▶ _PROBLEM REQUIREMENTS_: Reproduce exactly the lines below, from the first through the one containing "scene.view_settings.exposure=0", and nothing more.

[Rows from a 3D scene dataset]
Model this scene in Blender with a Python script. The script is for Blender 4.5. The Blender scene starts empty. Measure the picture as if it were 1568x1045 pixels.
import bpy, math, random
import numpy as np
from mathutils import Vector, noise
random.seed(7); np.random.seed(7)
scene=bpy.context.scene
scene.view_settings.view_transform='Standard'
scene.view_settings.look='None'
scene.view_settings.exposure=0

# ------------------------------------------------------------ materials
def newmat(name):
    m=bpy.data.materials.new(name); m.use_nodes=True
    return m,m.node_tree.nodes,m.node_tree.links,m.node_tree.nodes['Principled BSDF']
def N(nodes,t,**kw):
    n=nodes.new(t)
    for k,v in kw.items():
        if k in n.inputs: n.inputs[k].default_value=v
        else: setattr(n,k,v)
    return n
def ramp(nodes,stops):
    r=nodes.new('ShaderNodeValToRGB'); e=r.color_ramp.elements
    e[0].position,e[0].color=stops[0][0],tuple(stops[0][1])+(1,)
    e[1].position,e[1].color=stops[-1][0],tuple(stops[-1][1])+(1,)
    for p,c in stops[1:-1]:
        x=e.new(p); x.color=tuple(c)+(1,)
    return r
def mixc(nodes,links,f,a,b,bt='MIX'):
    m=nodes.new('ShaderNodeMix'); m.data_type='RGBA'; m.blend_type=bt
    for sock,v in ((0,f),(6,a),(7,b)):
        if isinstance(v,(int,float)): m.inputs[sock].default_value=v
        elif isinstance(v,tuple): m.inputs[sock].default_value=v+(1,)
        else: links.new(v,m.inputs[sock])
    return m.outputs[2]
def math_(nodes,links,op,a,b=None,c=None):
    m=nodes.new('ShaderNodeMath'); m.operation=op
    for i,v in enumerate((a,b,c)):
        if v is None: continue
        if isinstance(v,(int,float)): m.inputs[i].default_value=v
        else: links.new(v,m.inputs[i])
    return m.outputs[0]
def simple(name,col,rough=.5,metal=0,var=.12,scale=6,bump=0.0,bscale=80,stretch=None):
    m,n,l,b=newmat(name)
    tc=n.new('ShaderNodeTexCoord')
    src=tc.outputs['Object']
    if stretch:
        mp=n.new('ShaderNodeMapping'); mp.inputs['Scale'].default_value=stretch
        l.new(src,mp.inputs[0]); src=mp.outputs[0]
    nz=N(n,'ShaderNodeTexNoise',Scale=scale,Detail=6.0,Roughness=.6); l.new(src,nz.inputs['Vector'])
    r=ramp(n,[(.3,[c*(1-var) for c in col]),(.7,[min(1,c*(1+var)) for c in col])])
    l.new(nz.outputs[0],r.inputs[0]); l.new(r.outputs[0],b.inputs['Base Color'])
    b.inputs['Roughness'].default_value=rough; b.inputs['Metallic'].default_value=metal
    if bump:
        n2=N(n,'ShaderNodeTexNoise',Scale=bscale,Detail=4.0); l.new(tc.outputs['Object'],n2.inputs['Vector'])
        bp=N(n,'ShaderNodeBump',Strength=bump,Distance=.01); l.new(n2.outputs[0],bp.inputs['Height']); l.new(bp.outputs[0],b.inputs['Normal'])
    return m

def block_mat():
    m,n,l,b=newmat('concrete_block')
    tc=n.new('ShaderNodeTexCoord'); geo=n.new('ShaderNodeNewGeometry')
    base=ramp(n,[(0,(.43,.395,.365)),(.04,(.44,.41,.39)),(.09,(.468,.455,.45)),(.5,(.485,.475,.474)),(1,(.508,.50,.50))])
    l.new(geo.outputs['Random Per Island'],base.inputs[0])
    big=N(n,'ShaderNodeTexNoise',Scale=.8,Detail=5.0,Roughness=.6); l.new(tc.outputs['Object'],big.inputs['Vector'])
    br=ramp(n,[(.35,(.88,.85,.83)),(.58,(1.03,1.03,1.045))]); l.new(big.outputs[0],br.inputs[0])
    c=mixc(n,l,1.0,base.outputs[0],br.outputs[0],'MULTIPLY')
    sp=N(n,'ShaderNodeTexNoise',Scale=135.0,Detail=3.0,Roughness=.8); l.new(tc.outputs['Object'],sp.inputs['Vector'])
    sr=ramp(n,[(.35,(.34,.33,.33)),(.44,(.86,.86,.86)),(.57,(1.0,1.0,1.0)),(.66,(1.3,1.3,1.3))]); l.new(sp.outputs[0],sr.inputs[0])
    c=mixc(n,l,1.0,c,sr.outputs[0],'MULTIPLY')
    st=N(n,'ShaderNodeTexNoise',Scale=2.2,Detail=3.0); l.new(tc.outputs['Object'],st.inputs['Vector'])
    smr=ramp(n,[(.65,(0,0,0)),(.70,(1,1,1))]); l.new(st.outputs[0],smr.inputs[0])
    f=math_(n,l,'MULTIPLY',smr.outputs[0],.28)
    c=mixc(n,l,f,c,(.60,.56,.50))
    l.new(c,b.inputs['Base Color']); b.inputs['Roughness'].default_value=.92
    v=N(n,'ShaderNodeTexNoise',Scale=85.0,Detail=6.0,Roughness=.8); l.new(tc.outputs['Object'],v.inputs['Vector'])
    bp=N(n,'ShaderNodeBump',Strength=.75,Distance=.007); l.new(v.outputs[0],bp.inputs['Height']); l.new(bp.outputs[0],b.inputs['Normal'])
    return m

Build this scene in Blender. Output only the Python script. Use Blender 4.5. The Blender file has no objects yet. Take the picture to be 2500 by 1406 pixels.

▶ _RESULT_:
Model this scene in Blender with a Python script. The script is for Blender 4.5. The Blender scene starts empty. Measure the picture as if it were 1568x1045 pixels.
import bpy, math, random
import numpy as np
from mathutils import Vector, noise
random.seed(7); np.random.seed(7)
scene=bpy.context.scene
scene.view_settings.view_transform='Standard'
scene.view_settings.look='None'
scene.view_settings.exposure=0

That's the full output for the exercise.